Iodine number (or value). The iodine number is defined as the number of grams of iodine absorbed by 100 grams of fat or other substance. The iodine is absorbed by the unsaturated carbons or at the double bonds. The class to which an oil belongs is indicated by its iodine number. The non-drying oils, such as peanut and coconut, have iodine values less than 100. Cacao butter and the fats such as lard, beef, and mutton tallows, and butter also, have iodine values below 100. The semi-drying oils, which include corn, cottonseed, sesame, wheat, oat, rice, rye, Brazilnut, raisin seed, peach, cherry, and apricot kernels, and many others, have iodine values between 100 and 130. Drying oils, which include linseed and soybean, have iodine values above 130.
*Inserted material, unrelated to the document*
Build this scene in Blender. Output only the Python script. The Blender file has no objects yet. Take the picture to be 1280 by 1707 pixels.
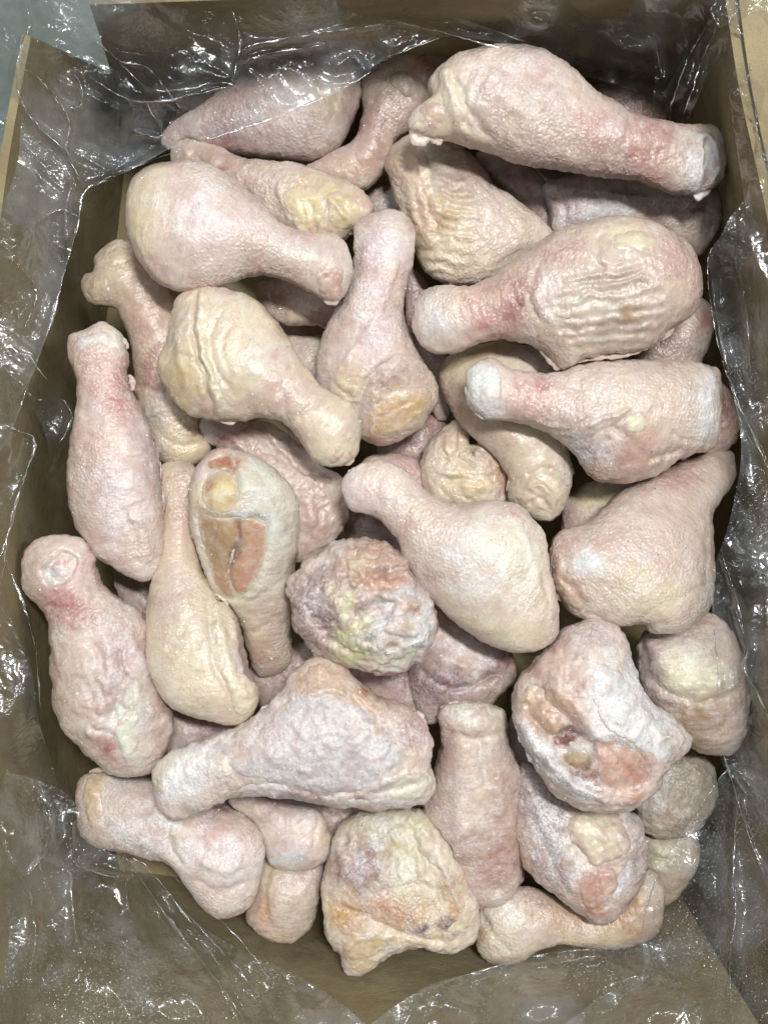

Acid value. Acid value is defined as the number of milligrams of KOH required to neutralize the free fatty acids in one gram of substance. It is a measure of the quantity of free fatty acids or those not combined in glycerides and is usually reported as "free fatty acids as oleic."

Refractive index. The refractive index is the degree of deflection caused in a ray of light in passing from one transparent medium to another. For some fats the iodine value may be calculated with a fair degree of accuracy from the refractive index. Since the determination can be made rapidly, the refractive index is used to determine the extent of hydrogena-tion during the hydrogenation process.

Peroxide value. The peroxide value is the amount of peroxide present per 1000 grams of fat. It is expressed as milli-equivalents or as milli-moles, 1 milli-mole equaling 2 milli-equivalents. The peroxide is determined in accelerated tests to learn the relative induction periods or relative keeping quality of fats. King, Roschem, and Irwin describe the principle of this test as follows: By aerating a sample of fat in a test tube held at constant temperature in a bath, the aging of the fat is greatly accelerated. They state that the temperature at which the fat is held, the surface exposed, the amount of oxygen available, the amount of agitation, and the presence or absence of light, all have a bearing on the peroxide value. When these conditions are controlled, an accelerated test may be completed in a short time. The aging of the fat under these conditions is as rapid in a few hours as in a few weeks or months when stored at lower temperatures with exclusion of light and air.

Hydrogenation. Hydrogenation is the process by which hydrogen is added to the unsaturated carbon bonds of oils, thus forming hard fats. By using a metal catalyst, such as iron, copper, nickel, or platinum, at an elevated temperature in the presence of an atmosphere of hydrogen the oils take up hydrogen at their unsaturated bonds, becoming plastic, or hard, brittle fats, depending upon the completeness of hydrogenation. Crisco and Snowdrift, hydrogenated fats in common use in food preparation, are not completely hydrogenated. They contain about 25 per cent of the saturated fatty acids. If they were completely hydrogenated the product would be too hard to use in food preparation. In addition to oils or mixtures of oils some soft lards are also hydrogenated for edible purposes.